Yes, the iPhone SE is compact, features excellent stereo speakers, has IP67 dust and water resistance (something not too many phones at this price have), and also comes with support for wireless charging (again a rarity at its price). Still, all said and done, you can get phones with bigger, brighter and higher resolution displays with higher refresh rates, with bigger and faster charging batteries, with more cameras that have several times the megapixel count of the 12-megapixel snapper on the iPhone SE, with very good processors and with way more contemporary design at similar price points. Heck, if you are willing to compromise a little on the processor, then even at much lower price points.

So, should you EVEN be considering the new iPhone SE? It seems to make very little sense on many fronts – you can get much more for much less.

Where USP stands for “Updated Software and that Processor”

What keeps the iPhone SE in contention are two factors that are not available on anything the competition can offer at its price – its processor and its software. Forget about the price point, no Android phone around can offer the combination of A15 Bionic chip and iOS that the iPhone SE brings to the smartphone table. It is not just a matter of benchmarks or running games and apps smoothly – you can get that from a number of Android devices as well. What makes this combination of software and processor special is the fact that it keeps working smoothly for a considerable amount of time, often for more than half a decade.

If that sounds hard to believe, then do consider that the original iPhone SE, released in 2016, also runs the same version of iOS that is on the iPhone 13 series, and still works very smoothly. What’s more, it is likely to keep receiving updates in the coming days as well, if sources are to be believed. The reason for this is Apple’s excellent combination and control over both software and hardware. This is why most iPhones get updated to new versions of iOS while only a bare handful of Android devices run the latest version. Software might not seem to make a big difference to those who keep switching phones regularly (say every year), but if you are the sort that purchases a phone once every few years, then software performance takes on new importance. And that is a department where the iPhone SE aces the competition. It not only packs in enough power to run whatever you throw at it (you can even edit video on it, if you are comfortable doing so on that tiny and low-resolution display), and does most things reasonably well, but promises to be alive and kicking for at least five years. We cannot say the same about any Android phone, irrespective of their prices.

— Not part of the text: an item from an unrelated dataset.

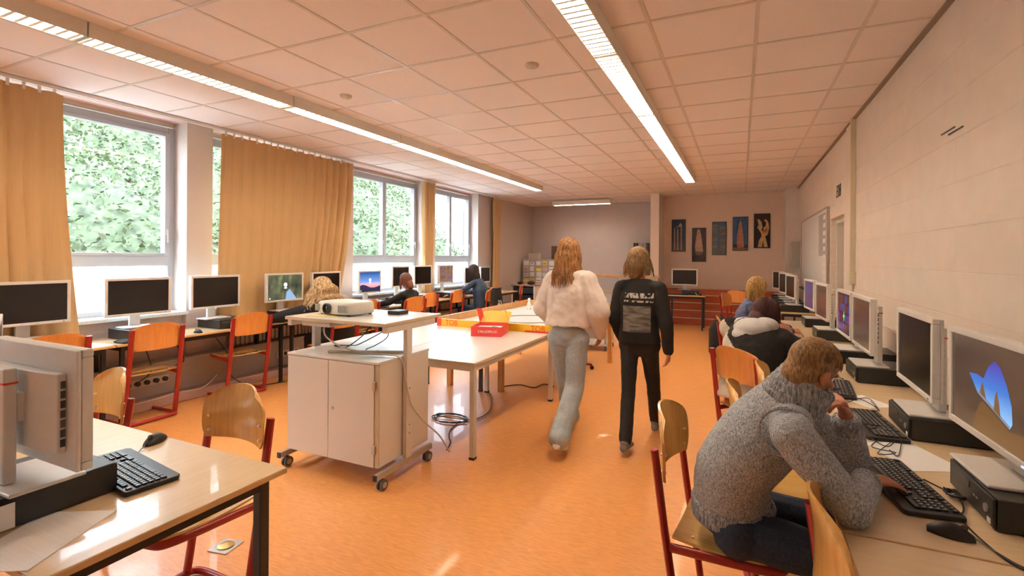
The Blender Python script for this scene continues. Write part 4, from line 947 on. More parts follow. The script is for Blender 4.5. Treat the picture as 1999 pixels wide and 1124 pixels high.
MB().box(0, 1.35, 0, .03, .35, 1.50).build('board', mat('pinboard_grey', (.50, .48, .47), .7), pb)
MB().box(.02, .06, .0, .04, 0, .35).box(1.29, 1.33, 0, .04, 0, .35).box(-.0, .08, -.2, .0, 0, .03).box(1.27, 1.35, -.2, .0, 0, .03).build('stand', m_alu, pb)
m = MB(); random.seed(9)
for i in range(7):
    for j in range(7):
        x = .03 + i * .19; z = .40 + j * .155; ww = random.uniform(.12, .18)
        m.box(x, x + ww, -.003, -.0005, z, z + random.uniform(.08, .14), mi=random.choice((0, 0, 0, 1, 2)))
        if random.random() < .5: m.box(x + .02, x + ww - .03, -.0045, -.003, z + .04, z + .055, mi=3)
m.build('notes', [m_paper, mat('yellow_note', (.85, .68, .15), .6), mat('pink_note', (.75, .60, .58), .6), m_darkgrey], pb)['kind'] = 'stuff'
tag(MB().box(-5.44, -5.14, 12.36, 12.55, 1.502, 1.66).build('carton', mat('cream_carton', (.62, .52, .46), .7), bevel=.004), 'cream carton standing on top of the pinboard', 'box')
tag(MB().box(-5.52, -5.09, 12.334, 12.60, .0, 1.5).build('metal_locker', mat('locker_grey', (.42, .40, .40), .5), bevel=.004), 'grey locker carrying the cream carton behind the pinboard', 'locker')
tag(MB().box(-5.05, -4.42, 13.15, 13.195, 1.50, 1.88).build('poster', mat('brown_poster', (.14, .09, .065), .6, var=(7, .6, 0))), 'dark brown poster on the grey rear wall behind the long haired student', 'poster')
cbt = empty('bookcase', (-2.66, 12.75, 0), 0, 'brown bookcase beside the partition wall behind the student in black', 'bookcase')
MB().box(0, .68, .0, .02, 0, .02).box(0, .02, 0, .42, 0, 1.62).box(.66, .68, 0, .42, 0, 1.62).box(.02, .66, .40, .42, 0, 1.62).box(.0, .68, 0, .42, 1.62, 1.65).box(.02, .66, 0, .40, 1.0, 1.02).box(.02, .66, 0, .40, .5, .52).build('body', mat('brown_wood', (.18, .10, .07), .5), cbt)
MB().box(.02, .66, -.018, 0, .02, .98).build('door', bpy.data.materials['brown_wood'], cbt)
random.seed(12)
for k in range(6):
    x = -2.60 + k * .066; tag(MB().box(x, x + .055, 12.80, 13.05, 1.651, 1.651 + .30).build('ring_binder', random.choice((m_darkgrey, m_blackplastic, mat('binder_grey_%d' % k, (.35, .32, .30), .5))), bevel=.003), 'dark ring binder standing on top of the bookcase, number %s from the left' % ('one', 'two', 'three', 'four', 'five', 'six')[k], 'binder', 'ring binders on the bookcase')
pl = empty('potted_plant', (-2.06, 12.95, 1.65), 0, 'dark small potted plant on the bookcase end by the partition wall', 'plant')
MB().lathe([(0, 0), (.05, 0), (.07, .12), (.06, .12), (0, .10)], 16).build('pot', m_darkgrey, pl, smooth=True)
m = MB()
for k in range(60):
    a = random.uniform(0, 6.28); e = random.uniform(.2, 1.4); L = random.uniform(.12, .24); d = Vector((math.cos(a) * math.cos(e), math.sin(a) * math.cos(e), math.sin(e)))
    q = Vector((-d.y, d.x, 0)).normalized() * .014; p = Vector((0, 0, .10)); m.add([p, p + d * L * .5 + q, p + d * L + Vector((0, 0, -.03)), p + d * L * .5 - q], [(0, 1, 2, 3)])
m.build('leaves', mat('dark_leaf', (.02, .05, .02), .6), pl, fix=False)
# rolling board trolley right of the student in white
rt_ = empty('rolling_cart', (-2.97, 7.85, 0), 0, 'white rolling cart with grey side panel behind the student in white', 'cart')
MB().box(0, .95, 0, .55, .72, .745).box(0, .95, 0, .55, .09, .12).build('shelf', m_cab, rt_, bevel=.003)
for x in (.02, .90):
    for y in (.02, .50):
        MB().box(x, x + .03, y, y + .03, .12, .72).build('post', m_alu, rt_)
        MB().cyl((x + .005, y + .015, .035), (x + .03, y + .015, .035), .035, n=16).cyl((x + .015, y + .015, .05), (x + .015, y + .015, .09), .01).build('castor', m_rubber, rt_, smooth=True)
MB().box(.05, .90, .02, .03, .20, .58).build('side_panel', mat('grey_panel', (.40, .37, .30), .5), rt_)
# ------------------------------------------------------------------ PEOPLE
V = Vector
def finish(name, mb, voxel, m, parent, it=3, mi_fn=None, fac=.5, disp=None):
    tmp = mb.build(name + '_tmp', m_white)
    rm = tmp.modifiers.new('r', 'REMESH'); rm.mode = 'VOXEL'; rm.voxel_size = voxel; rm.use_smooth_shade = True
    sm = tmp.modifiers.new('s', 'SMOOTH'); sm.factor = fac; sm.iterations = it
    if disp:
        tx = bpy.data.textures.new(name, 'CLOUDS'); tx.noise_scale = disp[1]
        dm = tmp.modifiers.new('d', 'DISPLACE'); dm.texture = tx; dm.strength = disp[0]; dm.mid_level = .5; dm.texture_coords = 'LOCAL'
    dg = bpy.context.evaluated_depsgraph_get(); me = bpy.data.meshes.new_from_object(tmp.evaluated_get(dg))
    old = tmp.data; bpy.data.objects.remove(tmp); bpy.data.meshes.remove(old)
    me.name = name; me.materials.clear()
    for q in (m if isinstance(m, (list, tuple)) else [m]): me.materials.append(q)
    me.polygons.foreach_set('use_smooth', [True] * len(me.polygons))
    if mi_fn: me.polygons.foreach_set('material_index', [mi_fn(V(p.center)) for p in me.polygons])
    if parent:
        me.transform(Matrix.Translation(-parent.location))
    o = bpy.data.objects.new(name, me); C.objects.link(o)
    if parent: o.parent = parent
    return o
def cap(mb, p0, r0, p1, r1):                    # tapered capsule
    p0, p1 = V(p0), V(p1); d = p1 - p0; L = d.length
    if L < 1e-6: return mb.ell(p0, (r0, r0, r0), nu=12, nv=8)
    d.normalize(); pts = []; rs = []
    for a in (80, 60, 40, 20): pts.append(p0 - d * r0 * math.sin(R(a))); rs.append(r0 * math.cos(R(a)))
    for k in range(4): pts.append(p0 + d * L * k / 3); rs.append(r0 + (r1 - r0) * k / 3)
    for a in (20, 40, 60, 80): pts.append(p1 + d * r1 * math.sin(R(a))); rs.append(r1 * math.cos(R(a)))
    return mb.tube(pts, rs, 12)
def limb(mb, pts, rs):
    for i in range(len(pts) - 1): cap(mb, pts[i], rs[i], pts[i + 1], rs[i + 1])
def torso(mb, path, right, widths, depths, n=18):   # loft along a spine path
    P = smoothpath(path, 5); k = len(P)
    def interp(a, t):
        x = t * (len(a) - 1); i = min(int(x), len(a) - 2); f = x - i; return a[i] * (1 - f) + a[i + 1] * f
    rs = [V(r) for r in right]; secs = []
    for i, p in enumerate(P):
        t = i / (k - 1); tan = (P[min(i + 1, k - 1)] - P[max(i - 1, 0)]).normalized()
        r_ = interp(rs, t); r_ = (r_ - tan * r_.dot(tan)).normalized(); f = tan.cross(r_).normalized()
        secs.append((p, r_ * interp(widths, t), f * interp(depths, t)))
    mb.loft(secs, n)
def frame(F, U):
    F = V(F).normalized(); Rr = F.cross(V(U)).normalized(); Up = Rr.cross(F).normalized(); return Rr, F, Up
def headmat(c, F, U, s=1):
    Rr, Fw, Up = frame(F, U); m = Matrix((Rr, Fw, Up)).transposed() * s; m = m.to_4x4(); m.translation = V(c); return m
def head(mb, Mh):
    mb.ell((0, -.008, .028), (.072, .092, .088), Mh); mb.ell((0, .018, -.035), (.056, .066, .066), Mh); mb.ell((0, .055, -.078), (.028, .026, .022), Mh)
    mb.ell((0, .078, .032), (.052, .016, .014), Mh); mb.ell((0, .092, -.008), (.011, .016, .020), Mh); mb.ell((0, .090, .008), (.008, .010, .022), Mh)
    mb.ell((0, .080, -.046), (.024, .012, .007), Mh); mb.ell((0, .078, -.056), (.020, .012, .007), Mh)
    for sx in (-1, 1):
        mb.ell((sx * .040, .066, -.012), (.020, .016, .016), Mh); mb.ell((sx * .074, -.010, -.002), (.010, .018, .030), Mh); mb.ell((sx * .080, -.016, .006), (.006, .015, .022), Mh)
def hand(mb, wr, d, n, side, curl=(25, 30, 20), spread=6, s=1, thumb=40):
    d = V(d).normalized(); n = V(n); n = (n - d * n.dot(d)).normalized(); l = n.cross(d) * side     # l points to the thumb side
    w_ = V(wr)
    secs = [(w_ + d * t * s, l * a * s, n * b * s) for t, a, b in ((0, .026, .018), (.02, .031, .018), (.05, .040, .016), (.078, .040, .0135), (.088, .034, .010))]
    mb.loft(secs, 14)
    for k, (off, ln, r) in enumerate(((.030, .072, .0092), (.010, .080, .0095), (-.011, .074, .009), (-.030, .058, .008))):
        p = w_ + (d * (.080 - .004 * abs(k - 1)) + l * off) * s; sp = R(spread) * (1.5 - k) * .8
        dd = (d * math.cos(sp) + l * math.sin(sp)).normalized(); ang = 0; pts = [p - dd * .012 * s]; rs = [r * s]
        for j, f in enumerate((.45, .32, .23)):
            ang += R(curl[j]); v = dd * math.cos(ang) - n * math.sin(ang); pts.append(pts[-1] + v * (ln * f + (.012 if j == 0 else 0)) * s); rs.append(r * (1 - .1 * (j + 1)) * s)
        limb(mb, pts, rs)
    p = w_ + (d * .022 + l * .026) * s; a = R(thumb); v = (d * math.cos(a) + l * math.sin(a) - n * .25).normalized(); v2 = (d * math.cos(a * .5) + l * math.sin(a * .5) - n * .35).normalized()
    limb(mb, [p, p + v * .038 * s, p + v * .038 * s + v2 * .032 * s, p + v * .038 * s + v2 * .054 * s], [.014 * s, .0115 * s, .010 * s, .008 * s])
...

It is this long-term appeal that places the iPhone SE in the list of phones you should be considering if you have a budget of around Rs 45,000. It is not a phone to show off, its dated design kills its vanity value and most of its specs are hardly boast-worthy. But unlike most of its competitors, it is likely to be still ticking along smoothly for five years down the line, running the same software that you see on the iPhone 18 (or whatever Apple chooses to call the iPhone that year). If you are in the market for a phone that looks spectacular in terms of both design and specs, the iPhone SE is unlikely to make the cut, but if you want a compact phone that might look from another age, but refuses to act aged, this is the phone for you.